In every version, Horatio carries someone’s confidence: the pleas of Ophelia to speak to the Queen, or the Queen’s quiet counselor when she hears of Ophelia’s madness, or the bearer of Hamlet’s news and the Queen’s words of love to him in return.
Educated but unimportant, loyal but unaligned, he is Denmark’s secretary: a person set apart, a person who oversees secrets.
‘Tell my story’
Shakespeare knows that the people who experience great events are rarely the best ones to narrate them (assuming they’ve survived). Horatio’s in-and-out/both-and-neither position is at the last in service of his role as the teller of Hamlet’s story, the only other person who has seen and understood (nearly) everything that happened.
I had a professor who loved to describe the first time she saw a production that killed Horatio at the end. ‘Bid the soldiers shoot’ in honor of Hamlet, says the Norwegian Prince Fortinbras, who has led his conquering army into Denmark—and they shoot Horatio! Brilliant! (she said). But to me, this betrays what the play is and what Horatio is for in pursuit of cheap shocks. Horatio is everyone’s friend, of course it would be a final stab to an audience’s heart to kill him.
But he has a job to do, the job he has existed in anticipation of doing for the entire play. Hamlet has been from the start a play about secrets: who killed the old king, what Hamlet is doing and what he knows, who is on Hamlet’s side and who is not.
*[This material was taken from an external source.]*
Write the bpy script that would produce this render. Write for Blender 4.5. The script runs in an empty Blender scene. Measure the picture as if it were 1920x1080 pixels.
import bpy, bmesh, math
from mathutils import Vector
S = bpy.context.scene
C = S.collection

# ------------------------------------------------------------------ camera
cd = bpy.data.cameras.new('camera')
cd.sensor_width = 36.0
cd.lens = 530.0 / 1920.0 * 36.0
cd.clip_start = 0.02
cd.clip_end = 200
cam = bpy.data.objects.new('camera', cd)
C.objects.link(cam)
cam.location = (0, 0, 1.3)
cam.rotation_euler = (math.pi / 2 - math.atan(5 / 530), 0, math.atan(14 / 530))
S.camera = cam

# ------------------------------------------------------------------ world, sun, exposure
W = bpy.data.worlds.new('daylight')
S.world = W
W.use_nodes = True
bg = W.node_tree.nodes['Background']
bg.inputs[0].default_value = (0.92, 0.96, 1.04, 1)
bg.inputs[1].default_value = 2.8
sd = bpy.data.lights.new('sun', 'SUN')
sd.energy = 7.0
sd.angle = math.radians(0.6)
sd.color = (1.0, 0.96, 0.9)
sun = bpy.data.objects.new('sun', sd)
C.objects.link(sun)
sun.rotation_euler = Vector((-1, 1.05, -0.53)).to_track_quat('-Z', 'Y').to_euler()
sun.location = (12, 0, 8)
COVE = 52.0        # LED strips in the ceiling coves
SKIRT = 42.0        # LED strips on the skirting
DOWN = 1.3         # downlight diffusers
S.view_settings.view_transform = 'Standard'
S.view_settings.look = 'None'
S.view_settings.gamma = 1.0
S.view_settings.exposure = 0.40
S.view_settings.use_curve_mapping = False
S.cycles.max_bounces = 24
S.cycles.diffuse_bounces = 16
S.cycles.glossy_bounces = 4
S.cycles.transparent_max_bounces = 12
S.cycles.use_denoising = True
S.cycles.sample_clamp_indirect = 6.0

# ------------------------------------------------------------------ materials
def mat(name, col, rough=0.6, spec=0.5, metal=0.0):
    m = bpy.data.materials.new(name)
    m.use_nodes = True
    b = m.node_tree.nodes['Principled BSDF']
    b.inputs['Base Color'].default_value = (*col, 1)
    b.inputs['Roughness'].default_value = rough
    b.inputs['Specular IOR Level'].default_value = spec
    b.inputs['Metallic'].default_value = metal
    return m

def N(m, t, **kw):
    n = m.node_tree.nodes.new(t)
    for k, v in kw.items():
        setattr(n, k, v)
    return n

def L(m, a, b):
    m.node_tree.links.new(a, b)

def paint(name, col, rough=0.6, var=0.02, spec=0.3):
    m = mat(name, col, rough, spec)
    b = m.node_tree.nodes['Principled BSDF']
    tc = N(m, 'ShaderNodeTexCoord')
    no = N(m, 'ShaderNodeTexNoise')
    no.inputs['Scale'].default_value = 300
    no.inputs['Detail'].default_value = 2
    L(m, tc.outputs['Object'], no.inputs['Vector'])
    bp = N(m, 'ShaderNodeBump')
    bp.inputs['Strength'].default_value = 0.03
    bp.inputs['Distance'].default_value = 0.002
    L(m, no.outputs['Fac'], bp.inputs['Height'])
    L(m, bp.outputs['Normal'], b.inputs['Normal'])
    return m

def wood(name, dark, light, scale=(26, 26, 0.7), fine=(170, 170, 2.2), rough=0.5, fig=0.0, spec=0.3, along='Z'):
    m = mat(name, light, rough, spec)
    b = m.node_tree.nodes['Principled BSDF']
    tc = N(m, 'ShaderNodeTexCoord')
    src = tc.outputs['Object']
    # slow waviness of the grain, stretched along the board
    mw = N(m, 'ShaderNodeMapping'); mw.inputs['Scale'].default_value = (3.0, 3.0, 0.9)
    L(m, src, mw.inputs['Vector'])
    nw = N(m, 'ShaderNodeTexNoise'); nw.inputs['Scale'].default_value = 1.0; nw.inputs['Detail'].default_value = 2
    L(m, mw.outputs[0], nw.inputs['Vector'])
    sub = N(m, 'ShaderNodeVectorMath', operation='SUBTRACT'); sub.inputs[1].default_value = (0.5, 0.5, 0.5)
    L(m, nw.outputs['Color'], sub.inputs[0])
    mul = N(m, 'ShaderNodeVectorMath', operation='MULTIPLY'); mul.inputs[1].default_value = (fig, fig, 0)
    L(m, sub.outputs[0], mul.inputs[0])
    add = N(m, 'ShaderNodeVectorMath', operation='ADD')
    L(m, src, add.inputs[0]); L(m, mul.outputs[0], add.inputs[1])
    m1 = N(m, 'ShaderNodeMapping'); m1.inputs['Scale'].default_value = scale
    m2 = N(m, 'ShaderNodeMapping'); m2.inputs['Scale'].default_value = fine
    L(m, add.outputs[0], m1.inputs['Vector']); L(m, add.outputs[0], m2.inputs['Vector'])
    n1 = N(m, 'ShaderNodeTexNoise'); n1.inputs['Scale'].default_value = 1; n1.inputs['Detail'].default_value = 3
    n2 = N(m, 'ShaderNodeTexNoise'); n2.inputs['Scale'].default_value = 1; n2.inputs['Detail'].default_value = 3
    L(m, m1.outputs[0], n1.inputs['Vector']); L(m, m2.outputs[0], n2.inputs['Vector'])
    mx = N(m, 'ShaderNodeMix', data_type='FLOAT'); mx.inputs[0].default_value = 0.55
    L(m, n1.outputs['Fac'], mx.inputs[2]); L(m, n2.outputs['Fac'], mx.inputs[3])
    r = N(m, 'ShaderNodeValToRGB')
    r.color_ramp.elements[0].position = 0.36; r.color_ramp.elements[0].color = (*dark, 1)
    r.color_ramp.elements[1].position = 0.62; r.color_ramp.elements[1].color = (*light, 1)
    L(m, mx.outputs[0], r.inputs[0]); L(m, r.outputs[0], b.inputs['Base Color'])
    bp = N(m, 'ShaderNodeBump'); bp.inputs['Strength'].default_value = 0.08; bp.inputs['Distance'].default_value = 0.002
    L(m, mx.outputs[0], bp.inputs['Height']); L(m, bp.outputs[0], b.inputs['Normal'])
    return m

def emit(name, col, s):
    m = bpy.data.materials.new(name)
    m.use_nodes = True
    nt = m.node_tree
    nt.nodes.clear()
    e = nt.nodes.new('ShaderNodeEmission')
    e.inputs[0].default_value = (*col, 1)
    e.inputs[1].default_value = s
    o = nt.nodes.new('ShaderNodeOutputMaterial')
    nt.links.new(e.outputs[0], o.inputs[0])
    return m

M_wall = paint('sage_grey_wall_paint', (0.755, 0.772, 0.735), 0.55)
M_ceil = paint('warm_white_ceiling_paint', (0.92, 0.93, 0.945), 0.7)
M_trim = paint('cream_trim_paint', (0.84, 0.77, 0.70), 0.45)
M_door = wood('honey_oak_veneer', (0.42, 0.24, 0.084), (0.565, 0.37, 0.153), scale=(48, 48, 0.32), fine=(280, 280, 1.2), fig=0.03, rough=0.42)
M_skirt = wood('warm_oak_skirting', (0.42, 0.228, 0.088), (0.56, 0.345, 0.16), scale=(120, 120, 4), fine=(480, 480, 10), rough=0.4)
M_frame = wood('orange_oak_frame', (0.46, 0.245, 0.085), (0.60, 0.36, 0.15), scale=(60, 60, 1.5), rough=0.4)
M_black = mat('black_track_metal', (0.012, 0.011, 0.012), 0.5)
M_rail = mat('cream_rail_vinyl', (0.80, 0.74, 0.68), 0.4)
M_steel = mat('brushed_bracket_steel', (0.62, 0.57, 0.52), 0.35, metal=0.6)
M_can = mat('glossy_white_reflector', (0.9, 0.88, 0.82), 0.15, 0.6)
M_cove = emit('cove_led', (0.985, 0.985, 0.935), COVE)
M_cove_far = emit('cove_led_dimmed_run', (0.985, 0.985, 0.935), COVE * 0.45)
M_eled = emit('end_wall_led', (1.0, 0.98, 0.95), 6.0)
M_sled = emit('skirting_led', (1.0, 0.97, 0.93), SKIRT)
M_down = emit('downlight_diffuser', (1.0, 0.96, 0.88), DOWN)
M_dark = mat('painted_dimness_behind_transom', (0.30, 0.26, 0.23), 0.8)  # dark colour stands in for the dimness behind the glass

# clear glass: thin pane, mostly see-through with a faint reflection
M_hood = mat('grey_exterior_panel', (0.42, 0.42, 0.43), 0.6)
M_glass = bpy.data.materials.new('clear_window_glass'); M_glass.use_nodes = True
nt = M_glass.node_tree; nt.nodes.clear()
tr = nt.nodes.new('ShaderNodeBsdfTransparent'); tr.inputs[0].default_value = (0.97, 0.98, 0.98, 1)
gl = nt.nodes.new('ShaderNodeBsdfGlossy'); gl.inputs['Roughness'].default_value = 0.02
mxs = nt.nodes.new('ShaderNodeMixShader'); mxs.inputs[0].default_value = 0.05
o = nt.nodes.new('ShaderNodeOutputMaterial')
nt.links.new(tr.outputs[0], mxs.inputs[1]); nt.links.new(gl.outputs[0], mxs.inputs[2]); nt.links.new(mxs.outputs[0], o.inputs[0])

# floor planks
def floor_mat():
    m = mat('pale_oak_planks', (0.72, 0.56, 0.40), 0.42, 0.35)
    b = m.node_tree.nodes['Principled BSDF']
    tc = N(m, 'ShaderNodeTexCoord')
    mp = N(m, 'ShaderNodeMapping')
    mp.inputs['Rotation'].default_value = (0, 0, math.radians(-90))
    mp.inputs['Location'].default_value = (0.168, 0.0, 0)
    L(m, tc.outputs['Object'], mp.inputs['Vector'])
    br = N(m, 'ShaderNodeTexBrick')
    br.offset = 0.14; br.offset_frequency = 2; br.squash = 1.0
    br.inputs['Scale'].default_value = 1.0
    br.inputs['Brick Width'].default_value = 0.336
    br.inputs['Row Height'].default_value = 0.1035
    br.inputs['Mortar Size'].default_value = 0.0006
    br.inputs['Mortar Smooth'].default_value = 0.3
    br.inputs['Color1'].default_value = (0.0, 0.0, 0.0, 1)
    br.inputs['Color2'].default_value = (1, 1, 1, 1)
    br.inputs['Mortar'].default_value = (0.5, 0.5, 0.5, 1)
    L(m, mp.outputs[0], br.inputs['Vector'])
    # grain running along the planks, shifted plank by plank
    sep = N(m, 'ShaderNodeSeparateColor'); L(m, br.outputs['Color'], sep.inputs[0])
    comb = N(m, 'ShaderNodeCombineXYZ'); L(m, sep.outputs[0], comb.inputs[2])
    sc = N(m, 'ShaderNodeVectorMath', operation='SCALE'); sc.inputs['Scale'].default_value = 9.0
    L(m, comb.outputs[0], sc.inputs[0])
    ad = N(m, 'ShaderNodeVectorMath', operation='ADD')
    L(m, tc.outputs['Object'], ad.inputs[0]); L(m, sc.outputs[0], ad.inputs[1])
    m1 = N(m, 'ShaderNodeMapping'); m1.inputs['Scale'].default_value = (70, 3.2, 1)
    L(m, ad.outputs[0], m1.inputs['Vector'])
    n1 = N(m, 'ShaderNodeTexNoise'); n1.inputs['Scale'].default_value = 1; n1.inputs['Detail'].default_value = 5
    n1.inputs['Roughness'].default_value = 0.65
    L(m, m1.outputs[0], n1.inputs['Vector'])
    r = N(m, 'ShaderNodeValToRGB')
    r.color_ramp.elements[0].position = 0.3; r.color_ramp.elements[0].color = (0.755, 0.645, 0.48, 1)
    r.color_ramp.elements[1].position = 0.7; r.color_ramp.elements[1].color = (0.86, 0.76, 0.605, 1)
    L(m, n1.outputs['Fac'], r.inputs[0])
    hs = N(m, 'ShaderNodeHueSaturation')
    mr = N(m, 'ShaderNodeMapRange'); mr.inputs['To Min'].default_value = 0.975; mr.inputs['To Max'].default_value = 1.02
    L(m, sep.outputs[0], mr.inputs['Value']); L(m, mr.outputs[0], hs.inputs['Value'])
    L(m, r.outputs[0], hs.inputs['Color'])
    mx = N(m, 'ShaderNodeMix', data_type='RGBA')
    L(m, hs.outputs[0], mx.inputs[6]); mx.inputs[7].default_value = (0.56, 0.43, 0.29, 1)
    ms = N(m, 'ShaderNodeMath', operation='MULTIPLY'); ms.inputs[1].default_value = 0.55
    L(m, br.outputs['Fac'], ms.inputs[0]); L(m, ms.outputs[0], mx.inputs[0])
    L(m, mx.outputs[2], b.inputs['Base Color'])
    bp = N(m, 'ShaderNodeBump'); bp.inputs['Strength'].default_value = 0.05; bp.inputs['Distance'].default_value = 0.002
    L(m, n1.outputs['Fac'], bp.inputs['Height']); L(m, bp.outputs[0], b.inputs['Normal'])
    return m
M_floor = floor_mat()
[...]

Conditioned by the age of the gritty reboot, where prestige is conferred by violence, perhaps means we are compelled by a realistic ending of even more slaughter, this time cold and political instead of melodramatic and personal. But Horatio exists to make that impossible. All the secrets are known, and there is someone alive who remembers them.
If he wasn’t from Denmark at first, he is indelibly of Denmark now, the only bearer of its recent history, the person who knows how to speak to—and now, for—ghosts.
After my initial reading, I always imagined Horatio as the narrator of the tale. In my mind, he's got Morgan Freeman's voice, ready to narrate the events in voiceover when needed. I envision him on stage, all the time, watching, and recording to retell his version of the story as we see it unfold.
To be fair, this reading really doesn't work, but I can't "unsee" it - especially since it'd be the perfect role for the writer/director Mr. Shakeys to take on himself during production in the Globe.